Como atrás referi, nessa altura
ainda não existiam as novas tecnologias, nem mesmo algumas que já estão ficando
obsoletas, como o fax. Ainda era o tempo do papel químico e do papel
parafinado, usado para tirar cópias com um duplicador, depois de nele se ter
escrito – o estêncil – com que se escreviam as ordens de serviço, em
substituição das fotocopiadoras, que surgiriam mais tarde. Os telemóveis
estavam a décadas do seu tempo, e nem sequer sabíamos o que era um computador.
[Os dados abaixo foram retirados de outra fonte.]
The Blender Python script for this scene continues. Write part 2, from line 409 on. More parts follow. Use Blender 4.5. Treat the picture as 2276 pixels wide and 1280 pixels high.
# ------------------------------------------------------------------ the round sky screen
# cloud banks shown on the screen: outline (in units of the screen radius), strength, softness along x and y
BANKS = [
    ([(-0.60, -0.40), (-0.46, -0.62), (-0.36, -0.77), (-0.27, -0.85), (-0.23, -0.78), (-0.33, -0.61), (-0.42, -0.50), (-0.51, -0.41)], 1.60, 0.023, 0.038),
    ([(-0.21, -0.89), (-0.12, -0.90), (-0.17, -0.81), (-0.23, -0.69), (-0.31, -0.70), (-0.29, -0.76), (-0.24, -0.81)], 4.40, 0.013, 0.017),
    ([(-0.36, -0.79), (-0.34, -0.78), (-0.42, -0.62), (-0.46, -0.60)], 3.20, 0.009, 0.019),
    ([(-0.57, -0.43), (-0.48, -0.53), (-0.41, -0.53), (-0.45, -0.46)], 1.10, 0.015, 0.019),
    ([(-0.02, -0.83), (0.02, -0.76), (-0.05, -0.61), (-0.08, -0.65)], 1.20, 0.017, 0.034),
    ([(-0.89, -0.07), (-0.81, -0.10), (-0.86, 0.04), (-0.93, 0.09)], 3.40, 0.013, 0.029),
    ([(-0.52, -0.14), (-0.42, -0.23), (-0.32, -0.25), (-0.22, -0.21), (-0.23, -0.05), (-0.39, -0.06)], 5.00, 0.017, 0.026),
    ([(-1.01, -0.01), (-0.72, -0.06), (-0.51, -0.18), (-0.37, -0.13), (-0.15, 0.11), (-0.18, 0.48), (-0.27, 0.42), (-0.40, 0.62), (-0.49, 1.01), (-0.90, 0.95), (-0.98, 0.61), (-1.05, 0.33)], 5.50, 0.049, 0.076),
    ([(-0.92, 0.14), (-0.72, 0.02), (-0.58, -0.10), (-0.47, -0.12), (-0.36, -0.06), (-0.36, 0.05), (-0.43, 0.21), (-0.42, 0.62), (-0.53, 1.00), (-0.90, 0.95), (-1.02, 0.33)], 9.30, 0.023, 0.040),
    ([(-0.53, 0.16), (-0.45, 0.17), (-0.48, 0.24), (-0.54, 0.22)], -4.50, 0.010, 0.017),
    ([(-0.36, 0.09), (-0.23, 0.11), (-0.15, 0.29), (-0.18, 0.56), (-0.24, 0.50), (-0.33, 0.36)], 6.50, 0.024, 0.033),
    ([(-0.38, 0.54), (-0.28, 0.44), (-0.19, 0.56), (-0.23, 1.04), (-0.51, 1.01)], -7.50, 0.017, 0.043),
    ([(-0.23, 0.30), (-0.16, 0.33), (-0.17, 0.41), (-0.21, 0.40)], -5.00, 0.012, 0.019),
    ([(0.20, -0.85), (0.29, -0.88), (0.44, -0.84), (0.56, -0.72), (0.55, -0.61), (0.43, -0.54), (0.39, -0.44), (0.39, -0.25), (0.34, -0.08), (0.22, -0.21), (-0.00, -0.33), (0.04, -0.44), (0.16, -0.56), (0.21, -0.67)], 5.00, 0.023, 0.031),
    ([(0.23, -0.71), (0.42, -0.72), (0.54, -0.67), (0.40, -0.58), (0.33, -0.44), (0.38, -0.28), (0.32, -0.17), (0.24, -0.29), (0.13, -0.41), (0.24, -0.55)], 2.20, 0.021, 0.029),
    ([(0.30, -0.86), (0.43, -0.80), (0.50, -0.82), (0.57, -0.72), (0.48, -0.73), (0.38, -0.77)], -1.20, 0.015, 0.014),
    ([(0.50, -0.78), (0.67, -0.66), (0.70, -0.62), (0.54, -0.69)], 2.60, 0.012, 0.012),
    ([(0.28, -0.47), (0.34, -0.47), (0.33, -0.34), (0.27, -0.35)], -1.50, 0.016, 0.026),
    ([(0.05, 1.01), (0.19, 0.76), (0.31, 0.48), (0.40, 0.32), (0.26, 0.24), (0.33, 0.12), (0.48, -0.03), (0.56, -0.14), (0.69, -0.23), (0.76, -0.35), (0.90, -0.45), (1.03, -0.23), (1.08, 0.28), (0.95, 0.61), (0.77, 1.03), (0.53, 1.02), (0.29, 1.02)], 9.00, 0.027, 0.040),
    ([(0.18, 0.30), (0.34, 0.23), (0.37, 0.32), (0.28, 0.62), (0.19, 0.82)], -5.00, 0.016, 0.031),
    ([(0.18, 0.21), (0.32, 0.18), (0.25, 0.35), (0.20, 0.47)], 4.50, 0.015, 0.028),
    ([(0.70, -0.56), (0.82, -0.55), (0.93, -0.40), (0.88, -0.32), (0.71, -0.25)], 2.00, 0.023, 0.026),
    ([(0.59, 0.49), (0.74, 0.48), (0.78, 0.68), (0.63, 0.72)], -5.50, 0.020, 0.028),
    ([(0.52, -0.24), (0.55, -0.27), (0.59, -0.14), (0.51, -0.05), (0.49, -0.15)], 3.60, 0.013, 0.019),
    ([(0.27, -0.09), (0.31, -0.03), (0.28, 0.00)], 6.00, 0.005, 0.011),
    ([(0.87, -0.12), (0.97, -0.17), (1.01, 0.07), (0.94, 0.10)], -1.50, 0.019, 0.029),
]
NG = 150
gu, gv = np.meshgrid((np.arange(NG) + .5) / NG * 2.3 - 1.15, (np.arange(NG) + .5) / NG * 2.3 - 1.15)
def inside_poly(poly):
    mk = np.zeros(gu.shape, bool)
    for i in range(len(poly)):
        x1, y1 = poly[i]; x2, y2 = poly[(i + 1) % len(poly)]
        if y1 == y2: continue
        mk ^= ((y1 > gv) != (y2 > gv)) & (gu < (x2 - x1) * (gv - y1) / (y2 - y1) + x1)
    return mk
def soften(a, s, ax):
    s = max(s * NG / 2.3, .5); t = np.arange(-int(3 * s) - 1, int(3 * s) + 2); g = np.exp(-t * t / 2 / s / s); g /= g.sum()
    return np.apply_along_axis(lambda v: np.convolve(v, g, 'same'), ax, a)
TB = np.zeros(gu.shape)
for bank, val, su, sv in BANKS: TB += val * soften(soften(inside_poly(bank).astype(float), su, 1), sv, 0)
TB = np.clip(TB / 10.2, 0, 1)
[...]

Existiam
as máquinas de escrever, no tempo da dactilografia, e era exatamente esse
serviço de que me encarregaram de ministrar aos soldados-recrutas que para ali
iam tirar a especialidade de escriturário.
Entre a bruma das memórias
podemos encontrar, ao longo dos tempos, variadíssimos sismos em Portugal, uns
mais graves que outros, desde a Antiguidade até aos anos mais próximos.
Refiro alguns dos principais:
- Sismo de Lisboa, no ano de
1356, com a magnitude de 8,5;
- Sismo de Lisboa, no ano de
1531, com a magnitude de 7,0 – 7,5, tendo ocasionado 30.000 mortos;
- Sismo de Lisboa, no dia 1 de
novembro de 1755, às 9,30, com a magnitude de 8,7 – 9, tendo ocasionado 90.000
mortos;
- Sismo em Benavente e Salvaterra
de Magos, no dia 23 de abril de 1909, às 17,05, na magnitude de 6,3, tendo
ocasionado 42 mortos e 75 feridos.
Depois do sismo de 1969,
felizmente só temos a lamentar o sismo dos Açores de 1980, no dia 1 de janeiro,
às 15,42, na escala de 7,2, tendo ocasionado 73 mortos; e em 31 de julho de
1998, em Arraiolos, às 10,27, na escala de 4,1, sem vítimas mortais.